A escolha do seu rei, cujo trono é a sua digna cadeira de rodas e não um trono derretido pelo luto de um dragão, é penalizada pela forma como a série tem tratado Bran Stark, defende-se — “Bran tem sido uma das personagens mais insatisfatórias da série. É quase um homem, como disse a Jon, mas é sobretudo uma ferramenta de conveniência concebida para transmitir informação narrativa”, assinala Jeremy Egner no New York Times. “Um prémio de consolação para Sansa”, diz Daniel D’Addario na Variety. Entre a discussão formal dos feitos do episódio e a minúcia da intriga ou a coerência de seres mitológicos, o traço comum é a tensão entre a história que se quis contar e o tempo e as escolhas para o fazer. São coisas que Weiss e Benioff não vão ler.

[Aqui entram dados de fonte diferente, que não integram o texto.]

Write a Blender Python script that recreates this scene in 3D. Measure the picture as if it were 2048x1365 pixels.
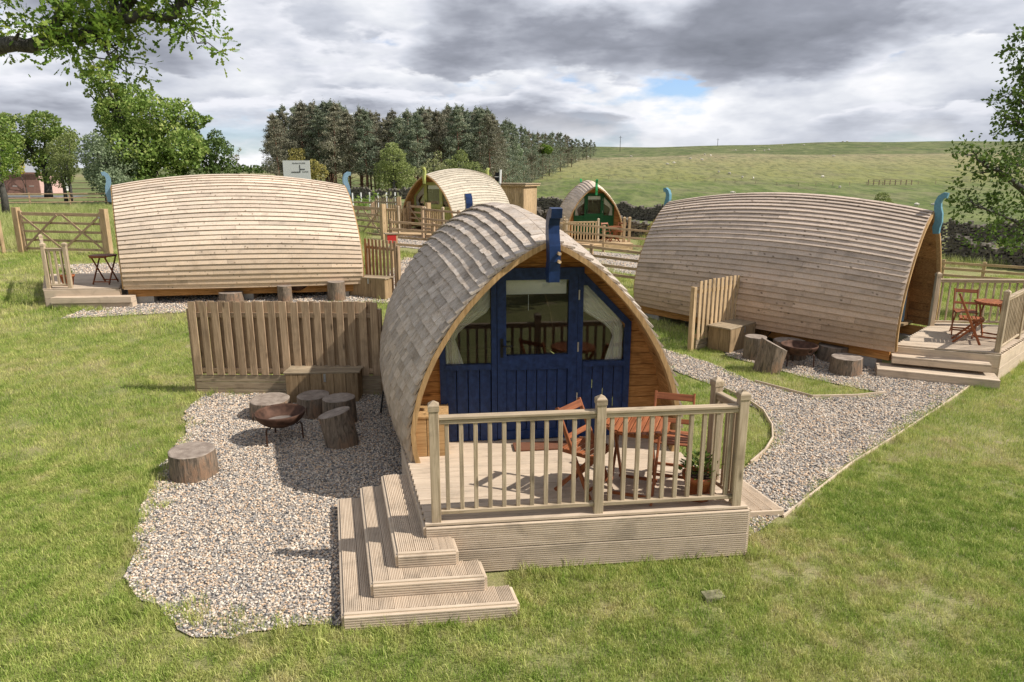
import bpy, math, random
import numpy as np
from mathutils import Vector, Matrix, Euler, geometry
R = math.radians
rnd = random.Random(7)
rng = np.random.default_rng(11)
scene = bpy.context.scene
for o in list(bpy.data.objects): bpy.data.objects.remove(o)
col = scene.collection

# ------------------------------------------------------------------ camera
cam = bpy.data.cameras.new('camera'); camo = bpy.data.objects.new('camera', cam); col.objects.link(camo)
cam.sensor_width = 36; cam.lens = 36 * 1365 / 2048; cam.clip_start = .05; cam.clip_end = 4000
camo.location = (0, 0, 3.5); camo.rotation_euler = (R(90 - 13.65), 0, 0)
scene.camera = camo

# ------------------------------------------------------------------ sun and sky
SUN_AZ, SUN_EL = R(101), R(45)
sun = bpy.data.lights.new('sun', 'SUN'); sun.energy = 3.9; sun.angle = R(.6); sun.color = (1, .945, .87)
suno = bpy.data.objects.new('sun', sun); col.objects.link(suno)
sd = Vector((math.sin(SUN_AZ) * math.cos(SUN_EL), math.cos(SUN_AZ) * math.cos(SUN_EL), math.sin(SUN_EL)))
suno.rotation_euler = sd.to_track_quat('Z', 'Y').to_euler(); suno.location = (30, -10, 40)
scene.view_settings.view_transform = 'Standard'; scene.view_settings.look = 'None'
scene.view_settings.exposure = 0.6; scene.view_settings.gamma = 1
try: scene.view_settings.use_curve_mapping = False
except Exception: pass
scene.render.engine = 'CYCLES'

class NT:
    def __init__(s, tree): s.t = tree; s.n = tree.nodes; s.l = tree.links
    def add(s, typ, **kw):
        n = s.n.new(typ)
        for k, v in kw.items():
            if k.startswith('i_'):
                key = k[2:]; key = int(key) if key.isdigit() else key.replace('_', ' ')
                if isinstance(v, bpy.types.NodeSocket): s.l.new(v, n.inputs[key])
                else: n.inputs[key].default_value = v
            else: setattr(n, k, v)
        return n
    def math(s, op, a, b=0, c=None, clamp=False):
        n = s.n.new('ShaderNodeMath'); n.operation = op; n.use_clamp = clamp
        for i, v in enumerate((a, b) if c is None else (a, b, c)):
            if isinstance(v, bpy.types.NodeSocket): s.l.new(v, n.inputs[i])
            else: n.inputs[i].default_value = v
        return n.outputs[0]
    def ramp(s, fac, stops, interp='LINEAR'):
        n = s.n.new('ShaderNodeValToRGB'); s.l.new(fac, n.inputs[0]); cr = n.color_ramp; cr.interpolation = interp
        while len(cr.elements) < len(stops): cr.elements.new(.5)
        for e, (p, c) in zip(cr.elements, stops):
            e.position = p; e.color = (c, c, c, 1) if isinstance(c, (int, float)) else tuple(c) + (1,)
        return n.outputs[0]
    def mix(s, fac, a, b, blend='MIX'):
        n = s.n.new('ShaderNodeMix'); n.data_type = 'RGBA'; n.blend_type = blend
        for i, v in ((0, fac), (6, a), (7, b)):
            if isinstance(v, bpy.types.NodeSocket): s.l.new(v, n.inputs[i])
            else: n.inputs[i].default_value = v if i == 0 else (tuple(v) + (1,) if len(v) == 3 else v)
        return n.outputs[2]
    def noise(s, vec, scale, detail=4, rough=.55, dist=0.):
        n = s.n.new('ShaderNodeTexNoise'); n.inputs['Scale'].default_value = scale; n.inputs['Detail'].default_value = detail
        n.inputs['Roughness'].default_value = rough; n.inputs['Distortion'].default_value = dist
        if vec is not None: s.l.new(vec, n.inputs['Vector'])
        return n.outputs[0]
    def vmul(s, vec, xyz):
        n = s.n.new('ShaderNodeVectorMath'); n.operation = 'MULTIPLY'; s.l.new(vec, n.inputs[0]); n.inputs[1].default_value = xyz
        return n.outputs[0]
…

O seu plano para a noite passada era desligarem-se da Internet e beber.

O que fica de A Guerra dos Tronos? Um copo de vinho, rubro da memória de uma série que decapitou o seu herói aparente, que tingiu um casamento de vermelho, que envenenou o seu rei petulante, que esmigalhou um príncipe confiante, que puniu a sua rainha ao som de um badalo que censurava — “Vergonha. Vergonha. Vergonha”. Deificou uma princesa renascida das chamas com três dragões para libertar escravos, manuseou ressurreições teimosas, matou o herói trágico e fê-lo voltar, fez filmes de terror com zombies, contou histórias palacianas ou de um servo cujo nome encerrava um trauma de pura emoção — e de tantas criaturas quebradas em mais de 70 horas passadas com incesto, violação, castração, tortura, saques, traições, sagacidade, ideias e diálogos exímios. O seu melhor tornou o seu potencial pior mais doloroso para os fãs, como as últimas semanas mostraram.

Esta é uma série que mostrou o que nunca tinha sido mostrado, narrativa e tecnicamente, em televisão. Simbiose entre literatura fantástica de bases realistas escrita por um objector de consciência e as potencialidades da televisão capaz de mostrar “a maior batalha” e o “momento mais sangrento”, A Guerra dos Tronos foi uma criatura televisiva que evoluiu para além do seu criador literário. E graças a isso sabe-se que agora é possível gastar milhões e meses para desenhar uma cena de acção ou fazer “worldbuilding” a uma escala antes só cinematográfica.

Para o fim, ficam mais palavras. “As conversas geradas por A Guerra dos Tronos e outras séries são maravilhosas e necessárias porque reflectem questões que são muito mais amplas do que qualquer história em particular”, escrevia este fim-de-semana a crítica premiada com o Pulitzer Mary McNamara no Los Angeles Times. “Qualquer série que provoque esta profundidade de sentimentos sobre temas como cadência, desenvolvimento de personagens, inclusão e representação das mulheres é uma vitória, independentemente de como acabe. Elas são o verdadeiro, e o melhor, jogo em Game of Thrones.” O ecrã ficou negro e A Guerra dos Tronos acabou, mas a conversa está só a começar.